兄弟分の前で赤っ恥をかかされ打本は悔し涙を流すが、山守に「お前どうしたの、泣いとるの? 泣かんの、泣かんのよ」と追い打ちをかけられる。

山守らが去った後、広能は打本をなだめるが、逆に「おどれみたいな腹黒いやつと酒が飲めるか!」と逆ギレする。だがそれは自業自得というべきもので、実は打本も相原との兄弟盃で飽き足らず、相原に内緒で明石組組長と直盃を交わそうと工作したのが相原を通じて広能にバレ、それが村岡組跡目問題で頭を悩ます幹部たちの耳に入ったからだった。腹黒いのはどっちだよというわけである。

 

「蘇る!仁義なき戦い 公開40周年の真実」(徳間書店、現在は合本「菅原文太 仁義なき戦い COMPLETE」に収録されているらしい)というムック本に2011年4月に収録した加藤武=打本昇のインタビューが掲載されているが、加藤はこのシーンをこのように振り返っている。

まあ金子さんの憎たらしい演技がうまいんだ。で、俺がヒイヒイ泣くんだが、言ってみれば金子さんの山守が大悪党、俺のが小悪党なんだよ。卑怯未練なだらしない様が、どこかコミカルで妙な現実感がある。この役は、今まで演じた中で最も気に入っているよ。
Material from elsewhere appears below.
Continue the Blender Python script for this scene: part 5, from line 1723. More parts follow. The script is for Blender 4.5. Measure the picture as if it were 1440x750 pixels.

 打本は広能組と組み、村岡組を吸収した山守組と睨み合いになる。双方に神戸の大組織がバックにつき、西日本の覇権を巡る代理戦争の様を呈してくるが、一方の大将であるはずの打本は腰が引けて動こうとしない。一方、山守組は防御を固めるのに集めた客人の経費ばかりが消えてゆく。台所事情は打本も同じ。

しびれを切らした打本の若者が飛び出してゆくと、慌てた打本は敵の大将・山守組幹部・武田(小林旭)に電話をかけ、「今ウチの若いもんが飛んでいったけえ止めちゃってくれ」と頼む。おまけに「うまいこと止められたらちいと金貸してくれんかの」と頼む始末(!)。

 

東映のコワモテ俳優が勢揃いし、爆発すれば凄惨な事態になるはずの広島抗争が結果として勝者なき決着へと流れていったのは、深作欣二に呼ばれて参加した、東映カラーの薄い俳優演じる大将の小物・弱腰のゆえであり、まさにそのデフォルメされたグダグダ感の体現者として打本はこのシリーズ後半の最重要人物と言える。そして忘れてならないのは、大将が動けずにいる間、若い者から先に報われない血を流してゆくことである。そこを強調するためにも、打本は必然的に無能な親分として描かれなければならなかった。

 

そんな打本という戯画を描き抜いた加藤武にとって、代表作は「仁義なき戦い 代理戦争」なのではないかと思う。「金田一シリーズ」の警察署長役も面白いけど。